EU sanctions 16 more Syrians over chemical attacks

July 17, 2017

AFP

© AFP/File | US Ambassador to the UN Nikki Haley holds photos of victims as the UN Security Council meets in an emergency session in April about a suspected deadly chemical attack that killed civilians, including children, in Syria

BRUSSELS (AFP) – The European Union on Monday imposed sanctions against 16 more high-ranking military Syrian officials and scientists over chemical weapons attacks on civilians, a statement said.

The move by the bloc’s foreign ministers brings to 255 people now facing a travel ban and an assets freeze over President Bashar al-Assad’s violent crackdown on civilians during a five-year civil war.

“The EU added these 16 persons for their role in the development and use of chemical weapons against the civilian population,” an EU statement said.

The EU will release the names of those hit by the sanctions on Tuesday, it said.

The UN’s chemical watchdog, the OPCW, last month concluded that sarin was used as a chemical weapon in the April 4 attack in the Syrian town of Khan Sheikhun that killed at least 87 people including children.

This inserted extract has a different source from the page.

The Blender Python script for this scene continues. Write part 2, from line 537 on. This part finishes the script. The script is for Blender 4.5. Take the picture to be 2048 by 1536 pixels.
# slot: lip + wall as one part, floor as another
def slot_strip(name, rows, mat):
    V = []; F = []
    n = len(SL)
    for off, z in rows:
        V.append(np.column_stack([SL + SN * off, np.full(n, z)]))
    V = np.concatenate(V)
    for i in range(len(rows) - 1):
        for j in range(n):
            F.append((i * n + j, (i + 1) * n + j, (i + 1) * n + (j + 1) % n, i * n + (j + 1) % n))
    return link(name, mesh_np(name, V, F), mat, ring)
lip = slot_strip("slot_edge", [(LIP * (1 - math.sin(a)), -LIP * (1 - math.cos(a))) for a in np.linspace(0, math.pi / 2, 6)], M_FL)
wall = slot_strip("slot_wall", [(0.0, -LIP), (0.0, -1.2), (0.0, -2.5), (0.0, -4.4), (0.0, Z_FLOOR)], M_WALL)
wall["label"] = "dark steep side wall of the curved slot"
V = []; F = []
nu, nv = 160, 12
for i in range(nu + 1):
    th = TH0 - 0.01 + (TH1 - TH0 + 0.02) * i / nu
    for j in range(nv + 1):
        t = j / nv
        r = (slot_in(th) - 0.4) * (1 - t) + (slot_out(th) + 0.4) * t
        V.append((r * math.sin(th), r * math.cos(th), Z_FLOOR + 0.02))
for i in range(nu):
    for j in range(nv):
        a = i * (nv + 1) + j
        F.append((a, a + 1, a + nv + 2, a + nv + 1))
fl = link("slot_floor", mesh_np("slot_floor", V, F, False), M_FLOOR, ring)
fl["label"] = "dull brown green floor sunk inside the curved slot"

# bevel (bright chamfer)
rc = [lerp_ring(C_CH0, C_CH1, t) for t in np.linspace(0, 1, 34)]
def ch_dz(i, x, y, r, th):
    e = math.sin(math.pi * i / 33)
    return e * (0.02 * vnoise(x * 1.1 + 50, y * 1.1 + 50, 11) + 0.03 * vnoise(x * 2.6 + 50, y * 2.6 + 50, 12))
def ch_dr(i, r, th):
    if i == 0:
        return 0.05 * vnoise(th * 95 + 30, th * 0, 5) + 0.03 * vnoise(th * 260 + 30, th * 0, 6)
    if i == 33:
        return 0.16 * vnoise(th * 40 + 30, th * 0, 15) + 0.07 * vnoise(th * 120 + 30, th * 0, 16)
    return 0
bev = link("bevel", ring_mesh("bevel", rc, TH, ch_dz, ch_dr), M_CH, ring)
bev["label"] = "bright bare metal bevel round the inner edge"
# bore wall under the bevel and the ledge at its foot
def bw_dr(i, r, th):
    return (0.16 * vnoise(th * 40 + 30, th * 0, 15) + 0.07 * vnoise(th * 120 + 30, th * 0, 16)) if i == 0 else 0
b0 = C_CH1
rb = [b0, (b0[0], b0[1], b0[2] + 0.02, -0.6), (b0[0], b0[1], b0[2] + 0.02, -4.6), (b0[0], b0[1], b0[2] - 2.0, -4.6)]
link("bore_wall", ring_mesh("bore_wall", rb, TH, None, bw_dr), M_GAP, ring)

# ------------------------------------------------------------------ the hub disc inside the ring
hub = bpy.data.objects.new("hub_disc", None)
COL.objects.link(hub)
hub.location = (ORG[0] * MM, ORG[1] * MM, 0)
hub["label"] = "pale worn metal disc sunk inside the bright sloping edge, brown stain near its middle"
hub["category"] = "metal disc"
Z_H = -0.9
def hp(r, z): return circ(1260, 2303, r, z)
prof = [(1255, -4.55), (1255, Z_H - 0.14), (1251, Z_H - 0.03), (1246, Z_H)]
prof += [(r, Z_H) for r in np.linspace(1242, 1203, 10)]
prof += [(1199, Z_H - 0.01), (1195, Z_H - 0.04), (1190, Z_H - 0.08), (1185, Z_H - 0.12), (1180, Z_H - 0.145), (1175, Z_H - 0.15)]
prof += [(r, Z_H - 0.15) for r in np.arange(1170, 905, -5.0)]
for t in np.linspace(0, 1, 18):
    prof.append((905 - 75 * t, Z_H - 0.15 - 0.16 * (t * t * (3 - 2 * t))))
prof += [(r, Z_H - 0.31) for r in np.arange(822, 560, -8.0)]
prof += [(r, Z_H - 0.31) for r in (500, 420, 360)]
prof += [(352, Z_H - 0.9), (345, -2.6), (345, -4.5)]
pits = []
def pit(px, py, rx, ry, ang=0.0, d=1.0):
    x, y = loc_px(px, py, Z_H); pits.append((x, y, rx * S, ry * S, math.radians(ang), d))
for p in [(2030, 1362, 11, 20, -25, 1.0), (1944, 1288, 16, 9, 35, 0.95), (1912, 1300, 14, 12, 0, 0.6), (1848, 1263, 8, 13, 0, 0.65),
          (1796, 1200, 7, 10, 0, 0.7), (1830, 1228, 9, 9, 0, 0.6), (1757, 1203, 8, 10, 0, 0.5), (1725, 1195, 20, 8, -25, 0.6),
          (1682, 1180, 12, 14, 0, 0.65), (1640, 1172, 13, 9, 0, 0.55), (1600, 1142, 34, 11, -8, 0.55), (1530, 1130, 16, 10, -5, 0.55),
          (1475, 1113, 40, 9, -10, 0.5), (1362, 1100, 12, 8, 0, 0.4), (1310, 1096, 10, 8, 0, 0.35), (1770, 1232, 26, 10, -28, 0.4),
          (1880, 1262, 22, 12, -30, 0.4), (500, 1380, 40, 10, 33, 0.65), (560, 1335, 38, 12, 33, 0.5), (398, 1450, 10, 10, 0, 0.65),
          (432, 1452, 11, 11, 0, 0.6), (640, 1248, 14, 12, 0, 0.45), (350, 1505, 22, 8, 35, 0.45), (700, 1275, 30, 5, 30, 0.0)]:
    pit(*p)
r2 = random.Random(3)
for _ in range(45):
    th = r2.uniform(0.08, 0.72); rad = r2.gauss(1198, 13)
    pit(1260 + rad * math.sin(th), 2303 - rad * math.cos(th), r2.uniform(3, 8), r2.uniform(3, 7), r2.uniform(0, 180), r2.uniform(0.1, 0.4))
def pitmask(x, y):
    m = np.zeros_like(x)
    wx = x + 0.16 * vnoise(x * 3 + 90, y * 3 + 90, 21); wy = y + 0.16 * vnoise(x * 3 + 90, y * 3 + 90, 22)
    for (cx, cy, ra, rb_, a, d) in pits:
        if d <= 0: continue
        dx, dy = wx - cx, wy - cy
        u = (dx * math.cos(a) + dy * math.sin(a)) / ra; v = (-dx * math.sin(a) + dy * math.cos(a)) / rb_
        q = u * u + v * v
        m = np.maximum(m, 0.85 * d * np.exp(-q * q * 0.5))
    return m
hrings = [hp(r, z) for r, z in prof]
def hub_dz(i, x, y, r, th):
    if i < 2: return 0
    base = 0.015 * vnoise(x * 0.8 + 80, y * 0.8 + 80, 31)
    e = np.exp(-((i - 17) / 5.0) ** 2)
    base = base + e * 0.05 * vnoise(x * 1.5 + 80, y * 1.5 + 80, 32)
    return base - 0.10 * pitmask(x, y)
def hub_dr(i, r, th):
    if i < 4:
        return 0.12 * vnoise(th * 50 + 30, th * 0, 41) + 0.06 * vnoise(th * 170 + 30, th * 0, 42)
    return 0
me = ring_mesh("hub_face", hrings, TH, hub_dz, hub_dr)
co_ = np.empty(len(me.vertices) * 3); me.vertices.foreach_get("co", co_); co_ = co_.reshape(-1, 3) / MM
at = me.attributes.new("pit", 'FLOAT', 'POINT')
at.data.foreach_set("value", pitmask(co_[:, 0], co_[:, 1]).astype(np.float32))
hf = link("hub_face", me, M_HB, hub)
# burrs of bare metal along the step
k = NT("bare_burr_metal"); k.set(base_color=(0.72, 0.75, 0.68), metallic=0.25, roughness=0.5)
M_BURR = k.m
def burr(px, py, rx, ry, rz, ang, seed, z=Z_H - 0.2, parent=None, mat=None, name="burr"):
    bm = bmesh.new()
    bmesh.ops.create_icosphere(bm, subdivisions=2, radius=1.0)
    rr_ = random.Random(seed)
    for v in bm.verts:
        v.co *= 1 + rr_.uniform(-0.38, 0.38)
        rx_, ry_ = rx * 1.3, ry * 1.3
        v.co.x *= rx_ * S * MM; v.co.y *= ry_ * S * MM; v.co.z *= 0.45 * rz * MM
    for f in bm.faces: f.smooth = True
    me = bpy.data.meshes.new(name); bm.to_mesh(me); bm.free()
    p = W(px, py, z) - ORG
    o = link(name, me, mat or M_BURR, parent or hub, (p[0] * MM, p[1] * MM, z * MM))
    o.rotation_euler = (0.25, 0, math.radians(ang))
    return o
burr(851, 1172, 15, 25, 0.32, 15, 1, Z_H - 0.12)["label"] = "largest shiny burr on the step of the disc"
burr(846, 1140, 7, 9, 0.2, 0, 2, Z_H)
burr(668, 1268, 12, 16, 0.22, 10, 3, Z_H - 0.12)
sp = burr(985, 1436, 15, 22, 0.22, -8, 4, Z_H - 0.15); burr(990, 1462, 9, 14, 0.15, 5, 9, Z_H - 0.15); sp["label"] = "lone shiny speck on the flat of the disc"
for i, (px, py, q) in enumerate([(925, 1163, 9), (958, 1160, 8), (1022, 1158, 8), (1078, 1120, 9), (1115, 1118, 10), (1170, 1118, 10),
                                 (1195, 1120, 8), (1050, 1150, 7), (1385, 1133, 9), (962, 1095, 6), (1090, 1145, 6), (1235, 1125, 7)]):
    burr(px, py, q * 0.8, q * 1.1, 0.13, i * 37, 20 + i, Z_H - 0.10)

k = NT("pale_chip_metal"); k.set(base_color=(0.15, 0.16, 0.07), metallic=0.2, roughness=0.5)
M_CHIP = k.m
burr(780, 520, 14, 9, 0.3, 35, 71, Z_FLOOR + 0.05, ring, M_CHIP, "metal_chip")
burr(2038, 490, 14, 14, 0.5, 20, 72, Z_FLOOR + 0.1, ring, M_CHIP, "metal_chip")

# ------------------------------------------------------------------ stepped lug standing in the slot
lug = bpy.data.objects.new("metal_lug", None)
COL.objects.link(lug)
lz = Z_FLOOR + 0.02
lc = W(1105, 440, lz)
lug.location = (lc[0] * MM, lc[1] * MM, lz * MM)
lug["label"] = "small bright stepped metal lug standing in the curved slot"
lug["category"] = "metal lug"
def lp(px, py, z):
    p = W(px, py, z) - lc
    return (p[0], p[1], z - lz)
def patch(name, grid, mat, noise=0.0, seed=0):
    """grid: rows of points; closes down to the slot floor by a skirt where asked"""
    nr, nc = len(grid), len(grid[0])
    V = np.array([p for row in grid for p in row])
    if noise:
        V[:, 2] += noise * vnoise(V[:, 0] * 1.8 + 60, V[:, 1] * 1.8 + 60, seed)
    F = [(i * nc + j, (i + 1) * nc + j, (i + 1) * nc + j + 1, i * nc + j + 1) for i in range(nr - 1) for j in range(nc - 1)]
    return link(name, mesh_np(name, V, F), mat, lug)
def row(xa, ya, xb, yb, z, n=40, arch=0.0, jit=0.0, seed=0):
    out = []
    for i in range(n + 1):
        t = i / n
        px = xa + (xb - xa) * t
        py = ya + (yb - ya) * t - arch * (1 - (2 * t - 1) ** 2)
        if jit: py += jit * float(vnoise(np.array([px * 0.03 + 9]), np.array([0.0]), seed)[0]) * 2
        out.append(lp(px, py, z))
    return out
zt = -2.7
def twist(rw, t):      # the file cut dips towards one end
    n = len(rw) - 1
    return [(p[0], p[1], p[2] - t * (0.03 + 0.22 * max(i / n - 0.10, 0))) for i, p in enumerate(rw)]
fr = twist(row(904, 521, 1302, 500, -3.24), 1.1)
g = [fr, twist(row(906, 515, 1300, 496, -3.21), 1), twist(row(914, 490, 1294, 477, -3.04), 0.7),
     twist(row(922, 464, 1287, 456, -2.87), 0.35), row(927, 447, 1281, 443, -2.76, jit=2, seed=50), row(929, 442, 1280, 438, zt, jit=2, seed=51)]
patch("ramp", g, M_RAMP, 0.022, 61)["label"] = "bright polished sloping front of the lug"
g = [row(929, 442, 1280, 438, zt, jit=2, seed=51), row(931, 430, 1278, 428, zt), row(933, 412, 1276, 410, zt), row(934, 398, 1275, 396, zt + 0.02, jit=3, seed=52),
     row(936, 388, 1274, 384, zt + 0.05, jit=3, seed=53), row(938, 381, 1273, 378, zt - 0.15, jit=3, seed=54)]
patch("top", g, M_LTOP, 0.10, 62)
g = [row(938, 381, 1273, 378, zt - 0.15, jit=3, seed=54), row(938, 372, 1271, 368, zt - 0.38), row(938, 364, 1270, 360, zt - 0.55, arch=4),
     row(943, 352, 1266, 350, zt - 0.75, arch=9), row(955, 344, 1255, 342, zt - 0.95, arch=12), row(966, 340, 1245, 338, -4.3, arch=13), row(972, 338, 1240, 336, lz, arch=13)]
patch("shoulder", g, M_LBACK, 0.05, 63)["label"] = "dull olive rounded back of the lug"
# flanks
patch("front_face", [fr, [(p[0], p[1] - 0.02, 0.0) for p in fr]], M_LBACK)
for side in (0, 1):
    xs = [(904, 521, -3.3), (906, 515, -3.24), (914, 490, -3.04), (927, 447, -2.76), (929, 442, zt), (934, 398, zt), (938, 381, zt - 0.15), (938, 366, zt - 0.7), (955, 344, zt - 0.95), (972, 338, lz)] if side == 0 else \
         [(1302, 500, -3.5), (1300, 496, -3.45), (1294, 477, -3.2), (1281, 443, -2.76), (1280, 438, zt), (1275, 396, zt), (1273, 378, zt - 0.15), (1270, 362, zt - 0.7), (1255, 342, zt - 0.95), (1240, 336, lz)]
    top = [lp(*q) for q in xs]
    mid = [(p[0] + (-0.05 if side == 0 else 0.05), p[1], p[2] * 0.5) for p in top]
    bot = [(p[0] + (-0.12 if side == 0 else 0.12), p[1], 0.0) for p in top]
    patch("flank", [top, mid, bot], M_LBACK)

The sanctions decision “shows the resolve of the UK and the rest of our friends in Europe in dealing with those who are responsible for chemical weapons attacks,” British Foreign Secretary Boris Johnson told reporters just before the decision was announced.

Syria is already subject to an oil embargo, restrictions on certain investments, a freeze of the assets of the Syrian central bank held in the EU, as well as export restrictions.

It also is under sanctoins on equipment and technology that might be used for internal repression as well as on equipment and technology for the monitoring or interception of internet or telephone communications.